Here are some examples of how to use this phrase in a sentence:

  1. She planned to buy him a phone with her bonus check but I told her not to count her chickens before they hatched.
  2. John may get the manager’s position, but I’d say don’t count your chickens before they hatch; wait till you get the offer letter before you throw the party.
  3. Why not wait till you get the confirmation email? Don’t you feel like you’re counting your chickens before they have hatched?
  4. Before committing to rent this house, wait until you receive the money from the bank. Don’t count your chickens before they hatch.
  5. He was about to win the match, however, he had started celebrating even before it ended, got overconfident, and lost his lead.
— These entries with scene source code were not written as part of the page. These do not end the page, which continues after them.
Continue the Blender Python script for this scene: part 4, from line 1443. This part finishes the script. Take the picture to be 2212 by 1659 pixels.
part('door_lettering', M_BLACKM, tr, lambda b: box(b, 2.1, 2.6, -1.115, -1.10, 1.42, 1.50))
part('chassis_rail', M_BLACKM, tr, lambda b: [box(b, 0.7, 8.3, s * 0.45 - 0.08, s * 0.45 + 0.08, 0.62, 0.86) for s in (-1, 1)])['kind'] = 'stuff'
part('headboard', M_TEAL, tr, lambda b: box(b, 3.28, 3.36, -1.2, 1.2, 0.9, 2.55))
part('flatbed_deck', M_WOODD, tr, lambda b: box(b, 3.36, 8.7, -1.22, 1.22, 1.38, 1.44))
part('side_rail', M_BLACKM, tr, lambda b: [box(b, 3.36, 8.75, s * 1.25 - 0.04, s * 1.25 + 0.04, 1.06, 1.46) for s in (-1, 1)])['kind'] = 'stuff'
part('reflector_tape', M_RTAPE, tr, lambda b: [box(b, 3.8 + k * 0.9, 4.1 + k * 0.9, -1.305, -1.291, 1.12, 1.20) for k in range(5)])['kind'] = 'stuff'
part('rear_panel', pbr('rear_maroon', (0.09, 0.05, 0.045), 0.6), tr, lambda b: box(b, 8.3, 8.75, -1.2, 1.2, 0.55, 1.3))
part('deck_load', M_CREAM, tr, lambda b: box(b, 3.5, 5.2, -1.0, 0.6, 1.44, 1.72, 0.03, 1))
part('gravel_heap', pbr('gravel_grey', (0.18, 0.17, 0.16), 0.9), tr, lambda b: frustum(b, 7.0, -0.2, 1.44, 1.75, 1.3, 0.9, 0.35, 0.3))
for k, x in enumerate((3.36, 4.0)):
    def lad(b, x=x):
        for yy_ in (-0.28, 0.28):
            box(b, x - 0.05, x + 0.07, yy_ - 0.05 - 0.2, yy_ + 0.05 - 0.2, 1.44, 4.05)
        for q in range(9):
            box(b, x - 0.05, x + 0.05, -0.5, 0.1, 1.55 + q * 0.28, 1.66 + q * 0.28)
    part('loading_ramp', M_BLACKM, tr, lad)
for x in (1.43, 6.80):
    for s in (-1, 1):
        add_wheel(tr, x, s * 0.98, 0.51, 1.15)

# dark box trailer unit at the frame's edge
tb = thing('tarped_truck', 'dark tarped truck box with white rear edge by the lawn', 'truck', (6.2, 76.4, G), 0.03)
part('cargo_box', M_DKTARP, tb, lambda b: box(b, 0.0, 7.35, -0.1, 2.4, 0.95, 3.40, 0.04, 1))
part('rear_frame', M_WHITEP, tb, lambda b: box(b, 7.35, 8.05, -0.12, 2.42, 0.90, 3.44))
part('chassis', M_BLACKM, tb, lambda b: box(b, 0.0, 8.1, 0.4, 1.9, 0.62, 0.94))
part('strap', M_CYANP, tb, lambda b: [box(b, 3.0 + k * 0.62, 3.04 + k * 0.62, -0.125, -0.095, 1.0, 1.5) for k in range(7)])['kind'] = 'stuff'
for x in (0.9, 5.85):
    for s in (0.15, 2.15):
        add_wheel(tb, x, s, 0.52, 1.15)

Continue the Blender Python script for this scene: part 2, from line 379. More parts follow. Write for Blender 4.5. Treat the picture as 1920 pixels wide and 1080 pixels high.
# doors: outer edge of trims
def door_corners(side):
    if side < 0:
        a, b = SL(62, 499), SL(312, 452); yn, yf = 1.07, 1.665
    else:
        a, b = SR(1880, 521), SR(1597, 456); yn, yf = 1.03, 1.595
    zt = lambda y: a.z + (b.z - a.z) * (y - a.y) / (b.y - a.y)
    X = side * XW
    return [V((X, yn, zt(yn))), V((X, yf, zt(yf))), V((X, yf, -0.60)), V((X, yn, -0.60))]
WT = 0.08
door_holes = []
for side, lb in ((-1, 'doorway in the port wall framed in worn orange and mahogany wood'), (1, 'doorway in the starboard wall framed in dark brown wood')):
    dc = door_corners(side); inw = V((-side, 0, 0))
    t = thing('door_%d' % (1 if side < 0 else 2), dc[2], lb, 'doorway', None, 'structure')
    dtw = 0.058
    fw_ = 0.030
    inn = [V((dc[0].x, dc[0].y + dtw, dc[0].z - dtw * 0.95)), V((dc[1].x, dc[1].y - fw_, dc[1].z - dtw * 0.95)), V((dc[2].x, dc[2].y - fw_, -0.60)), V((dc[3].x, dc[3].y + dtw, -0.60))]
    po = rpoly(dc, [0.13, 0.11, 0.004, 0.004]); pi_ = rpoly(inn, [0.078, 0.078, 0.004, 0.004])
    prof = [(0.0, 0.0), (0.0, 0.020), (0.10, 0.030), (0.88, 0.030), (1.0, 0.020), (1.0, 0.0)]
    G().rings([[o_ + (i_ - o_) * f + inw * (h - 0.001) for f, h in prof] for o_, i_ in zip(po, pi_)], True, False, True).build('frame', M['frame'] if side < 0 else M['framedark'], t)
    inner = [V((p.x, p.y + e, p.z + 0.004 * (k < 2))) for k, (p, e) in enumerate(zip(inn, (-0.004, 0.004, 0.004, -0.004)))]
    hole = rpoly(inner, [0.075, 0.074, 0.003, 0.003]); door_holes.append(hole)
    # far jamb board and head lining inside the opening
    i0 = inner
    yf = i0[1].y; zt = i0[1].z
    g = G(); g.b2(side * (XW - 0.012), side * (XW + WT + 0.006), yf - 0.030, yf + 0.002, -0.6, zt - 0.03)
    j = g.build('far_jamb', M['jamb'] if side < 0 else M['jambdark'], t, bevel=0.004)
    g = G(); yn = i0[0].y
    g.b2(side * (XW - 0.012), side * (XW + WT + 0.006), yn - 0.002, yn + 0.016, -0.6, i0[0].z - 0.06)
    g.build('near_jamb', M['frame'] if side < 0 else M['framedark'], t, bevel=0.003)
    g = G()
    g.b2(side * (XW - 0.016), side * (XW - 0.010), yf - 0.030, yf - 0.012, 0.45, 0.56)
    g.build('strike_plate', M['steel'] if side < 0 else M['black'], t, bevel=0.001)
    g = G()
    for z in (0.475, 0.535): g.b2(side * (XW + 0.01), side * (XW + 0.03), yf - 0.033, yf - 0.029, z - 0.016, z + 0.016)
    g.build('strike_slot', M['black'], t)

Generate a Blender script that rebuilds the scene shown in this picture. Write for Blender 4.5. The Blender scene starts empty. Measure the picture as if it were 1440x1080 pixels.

He had counted his chickens before they hatched.
  6. After all these months we finally came up with a strong action plan, but we can’t count our chickens before they hatched.
  7. The weather was not convenient today, I’m thinking if it stops raining so we can go to the beach, but we can’t count our chickens before they hatched.

Popular Culture


In 1971, the American R&B group Honey Cone released a soul song called Don’t Count Your Chickens (Before They Hatch) where they tell a love story of a guy who seems to be overconfident about having the love of a girl, but he doesn’t.

In 2007, the Texas-born singer Carolyn Martin released a song named Don’t Count Your Chickens Before They Hatch in her album Swing.

There’s also a board game named after this saying, where the goal is to remove 12 eggs that have been previously located on a plastic base in a circle with the smaller end pointed to the center. Every player will have a turn to try grabbing an egg from the chicken nest while making sure they keep the chicken balanced and avoiding awakening her. This game is designed for 2 to 4 players and the winner of the game would be the player who takes the last egg without waking up the hen.


We learned how this idiom has been broadly used since the 16th century, how its origin is uncertain, as it usually happens with idioms and sayings different people are believed to be the authors, also we understood how the term has been adopted in popular culture and synonyms that can be used in place of it.

Whenever you find yourself raising your expectations about certain processes that are still ongoing, even though you don’t literally raise chickens, make sure to never count them before they hatch.